:: REQUIRED WORK ::
Write out all of the lines below, exactly and completely.

(Scenes as source code)
[start]

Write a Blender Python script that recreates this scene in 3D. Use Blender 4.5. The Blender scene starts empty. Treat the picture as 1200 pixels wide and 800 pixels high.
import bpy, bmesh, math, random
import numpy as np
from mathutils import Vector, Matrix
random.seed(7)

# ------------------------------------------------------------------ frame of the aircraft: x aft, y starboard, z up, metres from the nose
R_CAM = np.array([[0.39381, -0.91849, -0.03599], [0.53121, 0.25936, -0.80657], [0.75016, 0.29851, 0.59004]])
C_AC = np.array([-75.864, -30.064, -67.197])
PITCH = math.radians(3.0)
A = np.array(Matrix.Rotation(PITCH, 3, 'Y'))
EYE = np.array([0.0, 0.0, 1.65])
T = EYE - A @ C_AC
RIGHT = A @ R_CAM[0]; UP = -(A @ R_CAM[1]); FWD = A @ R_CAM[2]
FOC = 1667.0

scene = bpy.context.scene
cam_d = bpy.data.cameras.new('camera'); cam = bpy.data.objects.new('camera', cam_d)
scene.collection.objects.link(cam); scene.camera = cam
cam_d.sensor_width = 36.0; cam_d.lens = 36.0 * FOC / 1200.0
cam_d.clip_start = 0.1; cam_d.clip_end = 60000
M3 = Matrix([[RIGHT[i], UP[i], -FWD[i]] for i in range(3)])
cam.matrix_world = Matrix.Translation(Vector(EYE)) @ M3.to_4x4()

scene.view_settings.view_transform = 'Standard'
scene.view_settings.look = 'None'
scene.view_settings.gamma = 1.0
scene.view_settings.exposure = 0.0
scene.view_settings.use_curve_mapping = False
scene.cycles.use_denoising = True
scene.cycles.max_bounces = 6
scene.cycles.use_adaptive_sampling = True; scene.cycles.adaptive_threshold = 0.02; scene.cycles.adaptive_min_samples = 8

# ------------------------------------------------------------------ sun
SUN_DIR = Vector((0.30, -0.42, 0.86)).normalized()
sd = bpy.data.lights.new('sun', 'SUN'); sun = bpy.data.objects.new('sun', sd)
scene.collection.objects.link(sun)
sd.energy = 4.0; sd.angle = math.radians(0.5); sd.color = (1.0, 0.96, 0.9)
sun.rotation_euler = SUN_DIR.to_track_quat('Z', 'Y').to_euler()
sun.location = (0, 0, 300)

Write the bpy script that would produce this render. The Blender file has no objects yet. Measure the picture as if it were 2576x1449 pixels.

[end]

:: FULL SOLUTION ::
Write a Blender Python script that recreates this scene in 3D. Use Blender 4.5. The Blender scene starts empty. Treat the picture as 1200 pixels wide and 800 pixels high.
import bpy, bmesh, math, random
import numpy as np
from mathutils import Vector, Matrix
random.seed(7)

# ------------------------------------------------------------------ frame of the aircraft: x aft, y starboard, z up, metres from the nose
R_CAM = np.array([[0.39381, -0.91849, -0.03599], [0.53121, 0.25936, -0.80657], [0.75016, 0.29851, 0.59004]])
C_AC = np.array([-75.864, -30.064, -67.197])
PITCH = math.radians(3.0)
A = np.array(Matrix.Rotation(PITCH, 3, 'Y'))
EYE = np.array([0.0, 0.0, 1.65])
T = EYE - A @ C_AC
RIGHT = A @ R_CAM[0]; UP = -(A @ R_CAM[1]); FWD = A @ R_CAM[2]
FOC = 1667.0

scene = bpy.context.scene
cam_d = bpy.data.cameras.new('camera'); cam = bpy.data.objects.new('camera', cam_d)
scene.collection.objects.link(cam); scene.camera = cam
cam_d.sensor_width = 36.0; cam_d.lens = 36.0 * FOC / 1200.0
cam_d.clip_start = 0.1; cam_d.clip_end = 60000
M3 = Matrix([[RIGHT[i], UP[i], -FWD[i]] for i in range(3)])
cam.matrix_world = Matrix.Translation(Vector(EYE)) @ M3.to_4x4()

scene.view_settings.view_transform = 'Standard'
scene.view_settings.look = 'None'
scene.view_settings.gamma = 1.0
scene.view_settings.exposure = 0.0
scene.view_settings.use_curve_mapping = False
scene.cycles.use_denoising = True
scene.cycles.max_bounces = 6
scene.cycles.use_adaptive_sampling = True; scene.cycles.adaptive_threshold = 0.02; scene.cycles.adaptive_min_samples = 8

# ------------------------------------------------------------------ sun
SUN_DIR = Vector((0.30, -0.42, 0.86)).normalized()
sd = bpy.data.lights.new('sun', 'SUN'); sun = bpy.data.objects.new('sun', sd)
scene.collection.objects.link(sun)
sd.energy = 4.0; sd.angle = math.radians(0.5); sd.color = (1.0, 0.96, 0.9)
sun.rotation_euler = SUN_DIR.to_track_quat('Z', 'Y').to_euler()
sun.location = (0, 0, 300)

Write the bpy script that would produce this render. The Blender file has no objects yet. Measure the picture as if it were 2576x1449 pixels.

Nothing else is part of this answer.